Les Japonais n’ont donc pas réussi à mettre un rideau entre la réalité et les regards américains.

La résistance coréenne continue plus forte que jamais et les jours qui vont suivre nous apprendront certainement de gros événements dans ce coin du monde extrême-oriental.

Une déclaration du général Utsunomiga, commandant les forces japonaises en Corée, au correspondant du Yamato Shimboun, nous montre nettement que la situation devient de plus en plus difficile pour le Japon : « La situation a été très aggravée par l’organisation et l’activité des Coréens patriotes en Mandchourie ». Le général exprima l’opinion que la modération des moyens de police en Corée était impossible pour le moment : « Car une véritable révolution peut éclater d’un moment à l’autre ». (Associated Press. Tokio, 28 août. — New-York Tribune, 29 août).

II. — La fin du régime de la « porte ouverte » en Corée

On se rappelle qu’en 1910, au moment où il annexa la Corée, le gouvernement japonais dénonça tous les traités de commerce passés par le Gouvernement de l’Empire du Matin Calme avec les nations. étrangères.

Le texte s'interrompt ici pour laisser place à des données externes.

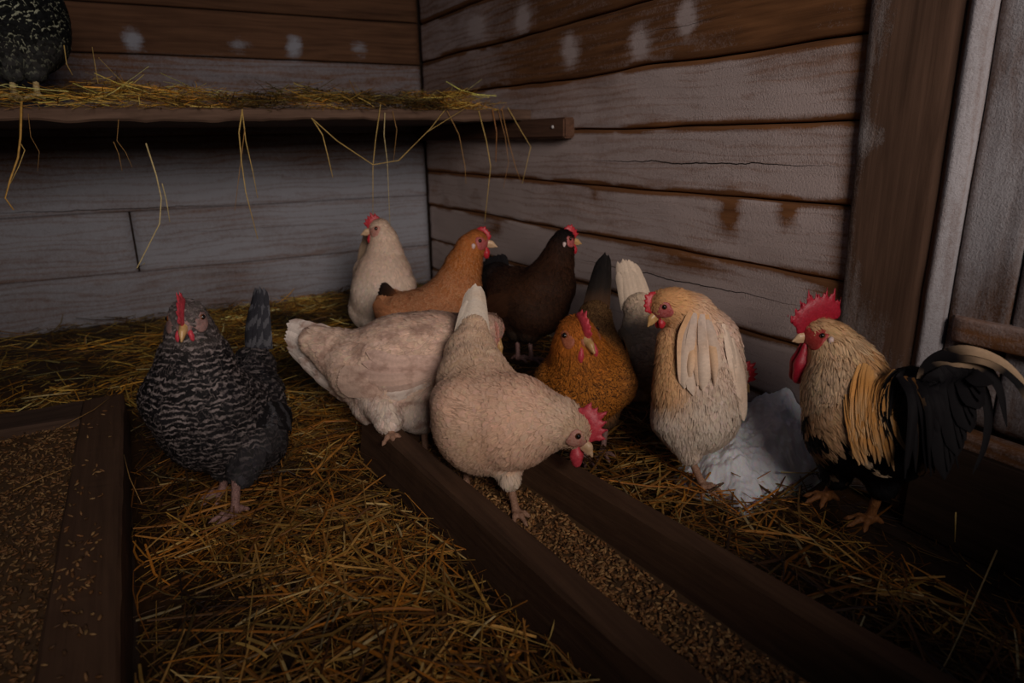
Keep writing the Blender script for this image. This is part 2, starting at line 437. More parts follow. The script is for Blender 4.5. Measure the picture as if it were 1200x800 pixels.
def lay_wing(rows, w, cols, nrm, off=.012, tip='round'):
    """folded wing: each row (pixel path with depth) is pressed onto the bird's flank; later rows lie on top"""
    def fn(q):
        n = len(rows)
        for i, path in enumerate(rows):
            pp = np.array([at(*p) for p in path])
            o = np.linspace(.003, off, len(pp))+.0012*i
            for _ in range(4): pp = pp-q.B.grad(pp)*(q.B.sdf(pp)-o)[:, None]
            q.add(pp, w*rng.uniform(.9, 1.1), q.B.grad(pp[1:2])[0], cols[i % len(cols)], (.25, 0, 0), rows=14, cup=.12, taper=.6, tip=tip)
    return fn
class Quills:
    """long feathers: each follows its own curve"""
    def __init__(s): s.V = []; s.F = []; s.uv = []; s.C = []; s.P = []; s.n = 0
    def add(s, pts, w, nrm, col, pat=(0, 0, 0), rows=14, taper=.5, cup=.15, tip='round', twist=0):
        pts = np.array(pts, float)
        t = np.linspace(0, 1, rows)
        if len(pts) == 2: pts = np.array([pts[0], (pts[0]+pts[1])/2, pts[1]])
        # Catmull-Rom through the points
        P = np.vstack([2*pts[0]-pts[1], pts, 2*pts[-1]-pts[-2]]); m_ = len(pts)-1
        cur = []
        for tt in t:
            x = min(tt*m_, m_-1e-6); i = int(x); f = x-i
            a, b, c, d = P[i], P[i+1], P[i+2], P[i+3]
            cur.append(.5*((2*b)+(c-a)*f+(2*a-5*b+4*c-d)*f*f+(3*b-a-3*c+d)*f**3))
        cur = np.array(cur); tg = np.gradient(cur, axis=0); tg /= np.linalg.norm(tg, axis=1, keepdims=True)
        nr = np.array(nrm, float)
        nn = nr-tg*(tg@nr)[:, None]; nn /= np.linalg.norm(nn, axis=1, keepdims=True)+1e-9
        sd = np.cross(tg, nn)
        if tip == 'round': wd = np.sqrt(np.clip(1-np.clip((t-.78)/.22, 0, 1)**2, 0, 1))*(taper+(1-taper)*np.minimum(1, t/.4))
        else: wd = (taper+(1-taper)*np.minimum(1, t/.3))*np.clip(1-t, 0, 1)**.55
        wd = np.maximum(wd, .06)
        cs = np.array([-1, -.5, 0, .5, 1.])
        X = cur[:, None]+sd[:, None]*(w*.5*wd[:, None, None]*cs[None, :, None]) - nn[:, None]*(w*cup*wd[:, None, None]*(cs**2)[None, :, None])
        b = s.n
        s.V.append(X.reshape(-1, 3)); s.n += rows*5
        for i in range(rows-1):
            for j in range(4):
                s.F.append((b+i*5+j, b+i*5+j+1, b+i*5+j+6, b+i*5+j+5))
        u = np.stack(np.broadcast_arrays(((cs+1)/2)[None], t[:, None]), -1).reshape(-1, 2); s.uv.append(u)
        c = np.array(col, float)
        if c.ndim == 1: c = np.tile(c, (rows, 1))
        else: c = np.array([[np.interp(tt, np.linspace(0, 1, len(c)), c[:, k]) for k in range(3)] for tt in t])
        c = c*(1+rng.normal(0, .08))
        s.C.append(np.repeat(c, 5, 0)); s.P.append(np.tile(np.array(pat, float), (rows*5, 1)))
    def build(s, name, mat, parent):
        return mesh_obj(name, np.vstack(s.V), np.array(s.F), mat, parent, uv=np.vstack(s.uv),
                        attrs={'Col': np.vstack(s.C), 'Pat': np.vstack(s.P)})

def blob_obj(name, B, h, mat, parent):
    V, Fq = B.mesh(h)
    return mesh_obj(name, V, Fq, mat, parent)

M = {}
M['comb'] = skin_mat('comb_red', (.36, .012, .02), (.55, .03, .045), .42, 160)
M['comb_pale'] = skin_mat('comb_pink_red', (.42, .03, .05), (.6, .07, .09), .45, 160)
M['face'] = skin_mat('face_skin', (.3, .045, .045), (.46, .13, .12), .55, 200)
M['face_pink'] = skin_mat('pale_face_skin', (.44, .15, .12), (.58, .34, .26), .55, 200)
M['face_grey'] = skin_mat('grey_face_skin', (.16, .1, .09), (.3, .17, .15), .55, 160)
M['beak'] = skin_mat('beak_horn', (.42, .24, .08), (.6, .38, .17), .35, 90, sss=0)
M['beak_pale'] = skin_mat('pale_beak_horn', (.55, .36, .2), (.66, .47, .3), .35, 90, sss=0)
M['leg'] = skin_mat('leg_scales', (.3, .15, .09), (.5, .3, .2), .55, 300, bs=.9, sss=0)
M['leg_grey'] = skin_mat('grey_pink_leg_scales', (.16, .09, .08), (.36, .2, .17), .6, 260, bs=.9, sss=0)
M['leg_orange'] = skin_mat('orange_leg_scales', (.16, .06, .018), (.3, .12, .035), .6, 260, bs=.9, sss=0)
M['leg_straw'] = skin_mat('straw_yellow_leg_scales', (.4, .3, .12), (.55, .42, .22), .6, 260, bs=.9, sss=0)
M['earlobe'] = skin_mat('pale_earlobe', (.6, .45, .42), (.75, .6, .56), .5, 200)
def solid(name, c, rough=.3, spec=.5):
    mt, nt, b = new_mat(name)
    nt.links.new(ramp(nt, noise(nt, texco(nt), 300), [(.3, tuple(x*.8 for x in c)), (.7, tuple(min(1, x*1.15) for x in c))]), b.inputs['Base Color'])
    b.inputs['Roughness'].default_value = rough; b.inputs['Specular IOR Level'].default_value = spec
    return mt
M['iris'] = solid('eye_iris', (.14, .045, .015), .15)
M['pupil'] = solid('eye_pupil', (.004, .004, .004), .08, .8)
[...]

À la suite de cette dénonciation, des négociations s’engagèrent entre Angleterre et Japon dans le but de ménager la transition entre le régime qui venait d’être aboli et celui que voulait introniser le gouvernement de Tokio. De là un accord aux termes duquel les Anglais devaient jouir pendant dix années, à partir du moment de l’annexion d’un régime de liberté du commerce, sous des conditions déterminées, dans certains ports de la Corée. C’est précisément ce régime transitoire qui va prendre fin le 29 août 1920, le gouvernement britannique n’ayant nullement l’intention d’en demander le maintien au Japon à la veille de la date où peut être dénoncé, s’il ne doit être renouvelé, le traité d’alliance anglo-japonaise conclu, ou plutôt renouvelé en 1911. Voilà ce que M. Harmsworth a récemment indiqué à la Chambre des Communes. Le Japon pourra donc dans quelques semaines, régler complètement selon son plaisir le régime douanier de la « pauvre et douce Corée », qui se trouvera, ainsi, encore plus étroitement placée sous l’emprise nipponne[1].

(L’Asie française, septembre 1920).
  1. Voir La Corée Libre, No 1, page 20.